Accusations croisées

En fin de journée, le Hezbollah a accusé les Forces libanaises d’être à l’origine des tirs, tandis que les internautes se réclamant de l’opposition postaient sur les réseaux sociaux plusieurs vidéos montrant de nombreux miliciens chiites diriger leurs tirs contre le quartier chrétien de Aïn Remmané. Parallèlement, les milieux de l’opposition affirment que les accusations du Hezbollah contre les Forces libanaises constituent une manœuvre dilatoire de la part du parti pro-iranien visant à « effectuer une diversion pour détourner l’attention du crime du 4 août et de l’attitude belliqueuse » de la formation chiite.

Dans les mêmes milieux on met en garde contre toute tentative du Hezbollah d’exploiter les événements de jeudi matin dans le but de lancer une campagne fiévreuse, voire une guerre à outrance, contre les Forces libanaises afin de saper leur influence politique et populaire.

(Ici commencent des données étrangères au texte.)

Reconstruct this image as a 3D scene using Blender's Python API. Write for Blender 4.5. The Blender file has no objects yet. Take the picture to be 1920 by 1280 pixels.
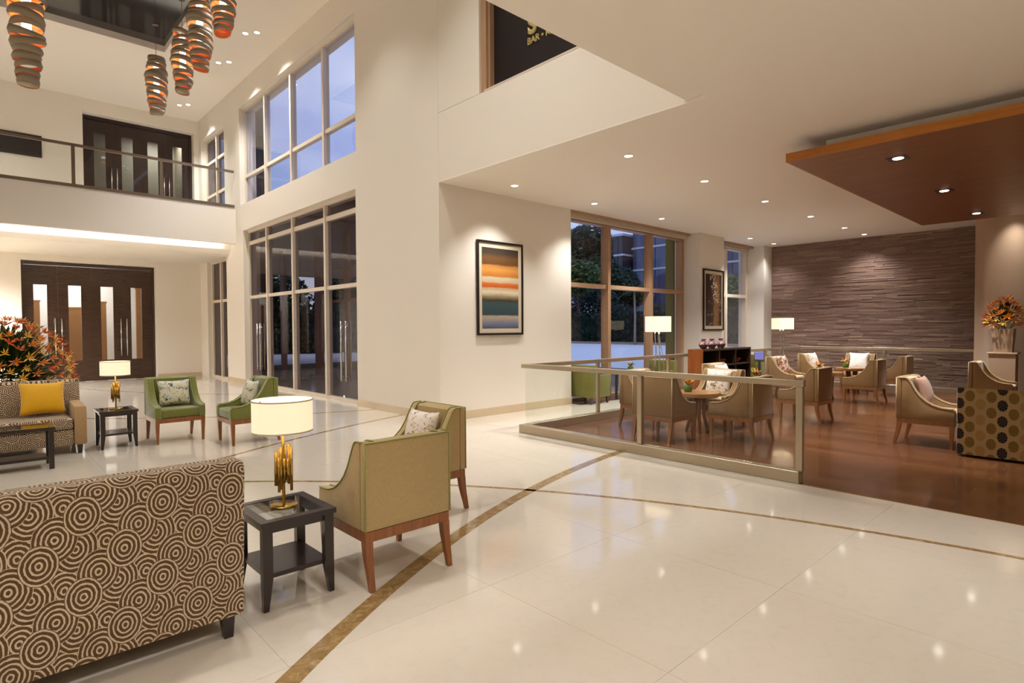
import bpy, bmesh, math, random
from mathutils import Vector, Matrix
random.seed(7)
R = math.radians
PI = math.pi
SC = bpy.context.scene
COL = SC.collection

# ------------------------------------------------------------------ camera
def make_camera():
    yaw, pitch, roll = 0.82112905, 0.0233320, 0.0057900
    cy, sy, cp, sp = math.cos(yaw), math.sin(yaw), math.cos(pitch), math.sin(pitch)
    f = Vector((cy*cp, sy*cp, -sp)); r = Vector((sy, -cy, 0)); d = f.cross(r)
    cr, sr = math.cos(roll), math.sin(roll)
    r2 = cr*r + sr*d; d2 = -sr*r + cr*d
    cam = bpy.data.cameras.new('camera'); o = bpy.data.objects.new('camera', cam); COL.objects.link(o)
    m = Matrix((r2, -d2, -f)).transposed().to_4x4(); m.translation = (0, 0, 1.5)
    o.matrix_world = m
    cam.sensor_fit = 'HORIZONTAL'; cam.sensor_width = 36; cam.lens = 36*1086.55/1920
    cam.clip_start = .05; cam.clip_end = 400
    SC.camera = o
make_camera()

# ------------------------------------------------------------------ world, exposure
SC.view_settings.view_transform = 'Standard'
SC.view_settings.look = 'None'
SC.view_settings.gamma = 1
SC.view_settings.use_curve_mapping = False
SC.view_settings.exposure = 1.3
SC.cycles.use_denoising = True
SC.cycles.use_adaptive_sampling = True
SC.cycles.adaptive_threshold = 0.02
SC.cycles.max_bounces = 8
SC.cycles.diffuse_bounces = 5
SC.cycles.glossy_bounces = 4
SC.cycles.transmission_bounces = 6
SC.cycles.transparent_max_bounces = 24
SC.cycles.sample_clamp_indirect = 4.0
SC.cycles.caustics_reflective = False
SC.cycles.caustics_refractive = False

def s2l(c):
    c = c/255.0
    return c/12.92 if c <= .04045 else ((c+.055)/1.055)**2.4
def rgb(r, g, b, a=1.0):
    return (s2l(r), s2l(g), s2l(b), a)

def make_world():
    w = bpy.data.worlds.new('dusk_sky'); SC.world = w; w.use_nodes = True
    nt = w.node_tree; nt.nodes.clear(); N = nt.nodes.new; L = nt.links.new
    out = N('ShaderNodeOutputWorld'); bg = N('ShaderNodeBackground')
    tc = N('ShaderNodeTexCoord'); no = N('ShaderNodeTexNoise'); ra = N('ShaderNodeValToRGB')
    mp = N('ShaderNodeMapping'); mp.inputs['Scale'].default_value = (1, 1, 2.6)
    L(tc.outputs['Generated'], mp.inputs['Vector']); L(mp.outputs['Vector'], no.inputs['Vector'])
    no.inputs['Scale'].default_value = 3.2; no.inputs['Detail'].default_value = 6
    ra.color_ramp.elements[0].position = .46; ra.color_ramp.elements[0].color = rgb(138, 157, 206)
    ra.color_ramp.elements[1].position = .74; ra.color_ramp.elements[1].color = rgb(186, 198, 226)
    L(no.outputs['Fac'], ra.inputs['Fac']); L(ra.outputs['Color'], bg.inputs['Color'])
    bg.inputs['Strength'].default_value = .60
    L(bg.outputs['Background'], out.inputs['Surface'])
make_world()
WARM = (1.0, .982, .95)
WARM2 = (1.0, .965, .91)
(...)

Jeudi en début de soirée, un calme tendu régnait à Beyrouth, mais la tension laissait prévoir une recrudescence des polémiques  dont le résultat risque d’être, précisément, de détourner l’attention de l’enquête sur l’explosion du port et de la ligne de conduite politico-sécuritaire, de plus en plus belliqueuse, adoptée par le Hezbollah.